October 13, 2023 | Posted in : Class Fee Objector, Contingency Fees / POF, Expenses / Costs, Fee Award, Fee Award Factors, Fee Benchmark / Standard, Fees & Claims Rate, Historic / Landmark Case, Hours Billled, Lodestar, Lodestar Multiplier, Practice Area: Class Action / Mass Tort / MDL, Settlement Data / Terms

A recent Law 360 story by Lauren Berg, “Facebook Users’ Attys Get $185M In $725M Meta Privacy Deal”, reports that counsel representing a class of more than 200 million Facebook users will take home nearly $181 million in fees and $4 million in costs after a California federal judge granted final approval to the $725 million deal resolving privacy claims over the Cambridge Analytica data harvesting scandal.  U.S. District Judge Vince Chhabria put his final stamp of approval on the $725 million settlement that the preliminarily certified class reached with Meta Platforms Inc. in December.  Judge Chhabria also awarded class counsel $180.4 million in attorney fees, which equals 25% of the settlement fund, and almost $4 million in costs, according to the simultaneously filed orders.

The fee and costs take into account amounts previously awarded to class counsel as sanctions, according to the order, including in February when Meta and its attorneys at Gibson Dunn & Crutcher LLP were ordered to pay $925,000 over their "unusually egregious and persistent" misconduct delaying discovery and gaslighting of opponents in seeking to extract a lower-priced settlement.

"The court does not take lightly the concern that a fee award equaling 25% of the settlement fund can be inappropriate in cases involving a massive monetary recovery for the class," Judge Chhabria said in the order.  "In many such cases, the 25% benchmark will be too high."  "As a result, the court has viewed the proposed fee award with greater skepticism, and less deference to the 25% benchmark, than in a typical case," he added.  "That said, the court finds that the attorneys' fee award is fair and reasonable under the percentage-of-the-recovery method."

The fee amount represents a 1.99 lodestar multiplier for roughly 150,000 hours of attorney work done over the past five years, which is below average in settlements of comparable size, the order states.  The judge said the settlement is a substantial portion of the maximum amount of damages the class could have recovered after trial and an appeal.  Novel legal issues and complicated facts, as well as Meta's resources and "aggressive approach to litigation," created a risk that the class would take home nothing — a risk shouldered by Bleichmar Fonti & Auld LLP and Keller Rohrback LLP, according to the order.  "The magnitude of the settlement fund is due more to the efforts of counsel than the size of the class," Judge Chhabria said.

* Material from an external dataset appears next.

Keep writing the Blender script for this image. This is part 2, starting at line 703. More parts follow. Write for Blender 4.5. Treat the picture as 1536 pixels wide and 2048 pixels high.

The parties secured preliminary approval of the $725 million deal in March, before asking for final approval in July, in which the users touted the nearly 6% claims rate as "well above claims rates approved in other large settlements."  But objectors told the court later that month that the deal was overly broad and unfairly favorable to certain Facebook users.

Class members Stewart Harris and Ryan Cino argued that the likelihood that someone's data was compromised "almost certainly depends" on how many Facebook friends they had, which means users with fewer friends are getting just as much compensation despite having faced less risk.  And Sarah Feldman argued the settlement is too small, saying the potential damages in the case could be $6.25 billion.

At a final approval hearing in September, however, Judge Chhabria lauded the high rate of class participation, saying he was "blown away" that over 17.7 million valid claims have been submitted in what may be the largest response to a U.S. class action.  The judge granted final approval to the settlement, finding that more than 93% of the target audience of 253 million Americans had received notice of the settlement.  He also overruled the settlement's objectors.